But suddenly, in the UK at least, there was something to debate. Few people, if any, had challenged the idea that the racist murder of Black people by police was a bad thing, for example, but suddenly there was controversy around statues and history, the slave trade and its legacy. Suddenly people stopped talking about racism in 2020 and started debating the slave trade in 1700.

The recently-released BBC documentary on those days and weeks of early summer 2020 – Backlash: The Murder of George Floyd – shows this clearly. The first half of the documentary charts George Floyd’s murder and the rapid spread of the Black Lives Matter movement.

Halfway through, it explores the toppling of the statue of Edward Colston, and then immediately, the documentary is filled with pundits talking about criminal damage, statues, history and the rights and wrongs of direct action.

It’s a point not lost on Dr Lawrence Hoo, a poet and community activist in Bristol’s St Pauls area for years before 2020. A year after the toppling, he described Colston as ‘the biggest distraction going’ – distracting from the issues of the 2020s around racism, policing and inequality. It’s a view that’s strengthened in the years since.

Dr Lawrence Hoo at the University of BristolDr Lawrence Hoo at the University of Bristol(Image: PAUL GILLIS / Reach PLC)

“It’s interesting how a campaign that was started to address and draw attention to the cold-blooded murder of people at the hands of the police, became hijacked and skewed into a completely different direction revolving around statues and decolonisation,” he said. “Now what was that campaign called again?” he asked wryly.

The Black Lives Matter globally does continue, albeit without the fervour of the scenes of 2020. But what difference has that march, the movement and the toppling of the statue made to Bristol itself? Again, opinion was divided when we put that question out on Facebook this week.

“There has been more open dialogue about the history and legacies of the Transatlantic Slave Trade, which is a very positive thing,” said Dino Zelenika, responding to the post, whereas Dan Hurley was one of many left uncomfortable by the sight of a large crowd taking the law into their own hands.

“It did nothing but degrade the order and fabric of a great country that’s losing its way a little more with each generation,” he said.

Luke Geach said he didn’t think much had changed at all. “I think nothing has changed,” he said. “There is still the class divide, there is still racism, both negative and constructive, but at the end of the day it’s still racism.

“I still don’t agree with the toppling of Colston as I see it as an attempt to rewrite history by removing anything we don’t agree with in the modern age,” he added.

Roger Griffith with US race campaigner the Rev Al SharptonRoger Griffith with US race campaigner the Rev Al Sharpton

Bristol writer and creative producer Roger Griffith disagreed. He said ‘plenty’ has changed in Bristol following the catalyst of the toppling of the statue. “It has reignited the issues of race, racism and Bristol’s past, central to our future,” he said.
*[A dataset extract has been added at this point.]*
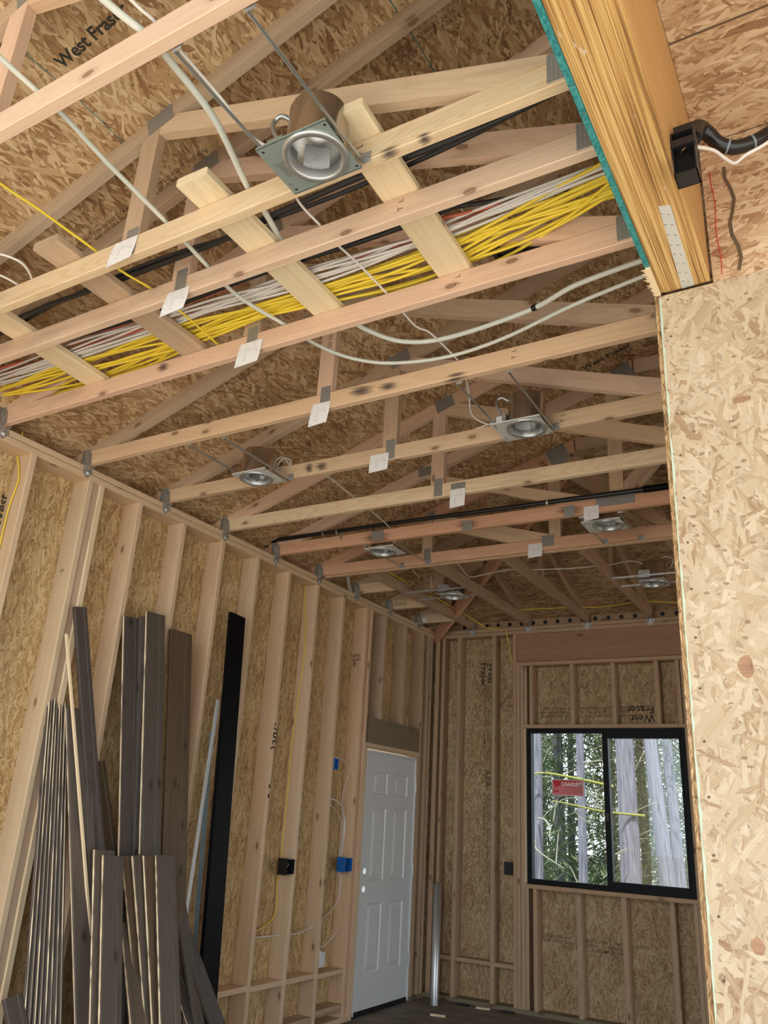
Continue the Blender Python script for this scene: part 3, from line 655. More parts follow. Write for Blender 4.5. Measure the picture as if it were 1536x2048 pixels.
MB().box(1.772, 2.400, y0+.030, y0+.034, fz0+.07, fz1-.08).build('glass_pane', 'glass', so)
MB().box(1.738, 1.757, y0-.016, y0-.008, 1.60, 1.67).build('latch', 'black', so)
MB().box(fx0+.045, 1.717, y0+.050, y0+.054, fz0+.04, fz1-.036).build('glass_pane', 'glass', wo)
MB().box(.979, .985, YB+.01, 5.13, 1.034, 2.402).build('reveal_strip', 'raw', wo)
sk = MB().box(1.218, 1.522, y0+.047, y0+.0495, 1.80, 1.945).build('sticker', 'primer_white', wo); sk['label'] = 'red and pink manufacturer sticker stuck on the left pane'
MB().box(1.225, 1.515, y0+.0455, y0+.0468, 1.807, 1.938).build('sticker_print', 'pink_sticker', sk)
MB().extr([(1.225, 1.938), (1.515, 1.938), (1.36, 1.905), (1.25, 1.875)], y0+.0440, y0+.0453).build('sticker_print', 'red_sticker', sk)
MB().box(1.228, 1.285, y0+.0440, y0+.0453, 1.834, 1.847).build('sticker_print', 'red_sticker', sk)
text('sticker_lettering', 'MILGARD', .047, 'lettering_white', (1.505, y0+.0436, 1.890), (-1, 0, 0), (0, 0, 1), sk, bold=.001)
text('sticker_lettering', 'WINDOWS AND DOORS\nVINYL SLIDING WINDOW\nMEASURE  CHECK LEVEL\nINSTALL  REMOVE LABEL', .014, 'header', (1.505, y0+.0436, 1.872), (-1, 0, 0), (0, 0, 1), sk)

# ------------------------------------------------------------------ door (six panel, white)
d = bpy.data.objects.new('door_1', None); COL.objects.link(d); d.location = (0, 4.19, 0); struct(d, 'white six panel door in the left wall', 'door')
dx = -.012; dy0, dy1, dz0, dz1 = 3.752, 4.650, .040, 2.055
def slab():
    m = MB(); cols = ((dy0+.135, dy0+.385), (dy0+.515, dy0+.765)); rows = ((.30, .83), (1.005, 1.60), (1.71, 1.90))
    ysx = [dy0]+[c for p in cols for c in p]+[dy1]; zs = [dz0]+[c for p in rows for c in p]+[dz1]
    for i in range(5):
        for j in range(7):
            a, b, c, e_ = ysx[i], ysx[i+1], zs[j], zs[j+1]
            if i in (1, 3) and j in (1, 3, 5):
                def ring(o, x): return [(x, a+o, c+o), (x, b-o, c+o), (x, b-o, e_-o), (x, a+o, e_-o)]
                L = [ring(0, dx), ring(.012, dx-.010), ring(.020, dx-.010), ring(.052, dx-.001)]
                vs = [v for r in L for v in r]; fs = []
                for q in range(3):
                    for t_ in range(4): u = (t_+1) % 4; fs.append((q*4+t_, q*4+u, q*4+4+u, q*4+4+t_))
                fs.append((12, 13, 14, 15)); m.add(vs, fs, [[(0, 0)]*4]*len(fs))
            elif i == 0 and j in (2, 3):
                hz_ = .945 if j == 2 else 1.085; lo, hi = hz_-.05, hz_+.05
                for q0, q1, q2, q3 in ((a, b, c, lo), (a, b, hi, e_), (a, dy0+.015, lo, hi), (dy0+.115, b, lo, hi)): m.add([(dx, q0, q2), (dx, q1, q2), (dx, q1, q3), (dx, q0, q3)], [(0, 1, 2, 3)], [[(0, 0)]*4])
                vs = []; 
                for t_ in range(24):
                    an = 2*math.pi*t_/24; c_, s_ = math.cos(an), math.sin(an); q = .05/max(abs(c_), abs(s_))
                    vs += [(dx, dy0+.065+.026*c_, hz_+.026*s_), (dx, dy0+.065+q*c_, hz_+q*s_), (dx-.04, dy0+.065+.026*c_, hz_+.026*s_)]
                m.add(vs, [(3*t_, 3*((t_+1) % 24), 3*((t_+1) % 24)+1, 3*t_+1) for t_ in range(24)]+[(3*t_, 3*t_+2, 3*((t_+1) % 24)+2, 3*((t_+1) % 24)) for t_ in range(24)], [[(0, 0)]*4]*48)
            else: m.add([(dx, a, c), (dx, b, c), (dx, b, e_), (dx, a, e_)], [(0, 1, 2, 3)], [[(0, 0)]*4])
    m.add([(dx, dy0, dz0), (dx, dy0, dz1), (dx-.04, dy0, dz1), (dx-.04, dy0, dz0), (dx, dy1, dz0), (dx, dy1, dz1), (dx-.04, dy1, dz1), (dx-.04, dy1, dz0)],
          [(0, 1, 2, 3), (4, 7, 6, 5), (1, 5, 6, 2), (0, 3, 7, 4)], [[(0, 0)]*4]*4)
    x_ = dx-.04; yh = dy0+.065
    for a, b, c, e_ in ((dy0+.115, dy1, dz0, dz1), (dy0, dy0+.115, dz0, .890), (dy0, dy0+.115, 1.140, dz1), (dy0, dy0+.030, .89, 1.14), (dy0+.10, dy0+.115, .89, 1.14), (dy0+.03, dy0+.10, .975, 1.055)): m.add([(x_, a, c), (x_, a, e_), (x_, b, e_), (x_, b, c)], [(0, 1, 2, 3)], [[(0, 0)]*4])
    return m
slab().build('door_slab', 'door', d)
MB().box(-.13, .0, 3.733, 3.751, .02, 2.075).box(-.13, .0, 4.652, 4.668, .02, 2.075).box(-.13, .0, 3.751, 4.652, 2.058, 2.078).build('door_jamb', 'door', d)
MB().box(-.05, -.008, 3.751, 4.652, .005, .045).build('door_sweep', 'black', d)
for z in (1.81, 1.075, .335): 
    m = MB().box(-.012, .004, 4.650, 4.666, z-.052, z+.052); m.tube([(.006, 4.655, z-.052), (.006, 4.655, z+.052)], .006, 8, 1); m.build('hinge', 'galv', d)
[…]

In the days and weeks after the statue was toppled, the previously rather niche campaign ‘Countering Colston’ – which had been focussed on challenging the ‘cult of Colston’ in Bristol’s schools and public buildings – became the centre of attention. Suddenly, the position of organisations that had been resisting that campaign and defending the celebrations and commemorations of Colston collapsed. Colston’s name was taken from the Colston Tower, pub signs, schools and pubs.

The statue ended up in the M-Shed museum, albeit not as part of a larger exhibition about Bristol’s slave trade history, but instead in an exhibition about the city’s history of protest. The long-called-for museum or exhibition centre on Bristol’s slave trade past is still not a reality.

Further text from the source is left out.